Conservative activists and leaders are set to spend the weekend talking about unproven voter fraud weeks after stolen election lies fueled a deadly riot.
Image: A voter walks toward the entrance of the Boys and Girls Clubs of the Great Lakes Bay Region to cast their ballot in Bay City, Mich., during Election Day on Nov. 3, 2020.
A Boys and Girls Clubs in the Great Lakes Bay Region of Michigan is open for voting on Nov. 3, 2020.Kaytie Boomer / The Bay City Times via AP file

The nation's largest conference of conservative activists will prominently feature former President Donald Trump's false claims of voter fraud weeks after his stolen election lie fueled a riot that led to the deaths of five people.

The agenda for the Conservative Political Action Conference, the influential right-wing summit best known as CPAC taking place in Florida this weekend, provides attendees multiple forums that appear to perpetuate conservative mythmaking around the 2020 election as well as ways to discuss the new wave of voting restrictions pushed by the Republican Party. The featured speaker is the former president himself on Sunday.

The event includes seven speeches and panels about “protecting elections” over the long weekend, with 2020-specific themes like "Other Culprits: Why Judges & Media Refused to Look at the Evidence," and "The Left Pulled the Strings, Covered It Up, and Even Admits It."

A breakout session now branded as “The Voter Files: The Truth Is Out There: Ask Your Questions to the Election Lawyers" was originally called "Did Your Vote Count? Ask the Experts!" A handful of sponsored events focus on fraud and elections, too.

In a contentious segment on CNN, Matt Schlapp, chairman of the American Conservative Union, which hosts CPAC, defended the conference’s focus on voter fraud and election policy.

“We’re going to spend a lot of time going through what happened in the states,” he said. “Just because you fail in court doesn’t mean you don’t have a good case.”

The conference includes a look at “failed” states — "PA, GA, NV, oh my!" per the event description — and "successful" states, likely drawing attention to the spate of restrictive voting laws state Republicans are advancing in dozens of states.

President Joe Biden won the states listed as "failed": Pennsylvania, Georgia and Nevada.

"Trump did such a good job convincing the Republican base of this stolen election myth that it presents an opportunity for other Republicans to piggy back on those fears, even if they don’t embrace the specifics of Trump’s claims, and use it as an opportunity to either pass new restrictive laws or at least make noises about them as a way of pleasing that base," Rick Hasen, a professor and an election law expert at the University of California, Irvine, said.

The panels will bring together a slew of conservative leaders, including early champions of fraud-related laws like the Heritage Foundation’s Hans von Spakovsky and Trump allies like Rep.
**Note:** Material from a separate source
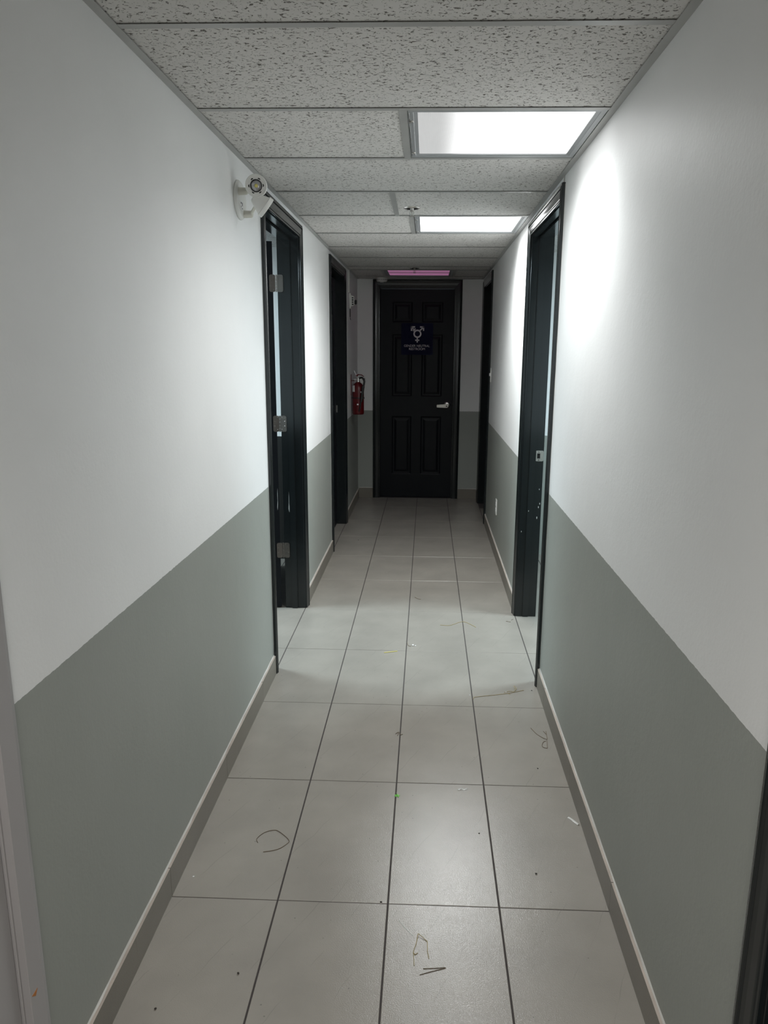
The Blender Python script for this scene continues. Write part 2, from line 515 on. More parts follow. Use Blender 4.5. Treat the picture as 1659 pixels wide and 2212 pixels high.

Mike Kelly, a Pennsylvania Republican whose appeal to get mail voting in the state declared unconstitutional was recently shot down by the Supreme Court.

The lineup of major speakers suggests that voter fraud will also come up outside of the focused sessions.

Florida Gov. Ron DeSantis, a Republican, announced his support for new restrictive voting laws last week and is scheduled to be the first major speaker on Friday. Later in the day, CPAC attendees will hear from Sen. Ted Cruz of Texas and Sen. Josh Hawley of Missouri, Republicans who both objected to the certification of the results of the 2020 presidential election. After the senators, Dan Bongino, a conservative commentator who championed stolen-election claims, will speak. Trump is the featured speaker on Sunday afternoon; he has yet to concede the election.

The U.S. does not have a voter fraud problem. Numerous academic studies and criminal investigations have searched for widespread voter fraud over the years and come up empty-handed. There is ample evidence that restrictive voting laws aimed at preventing this alleged fraud disproportionately disenfranchise voters of color.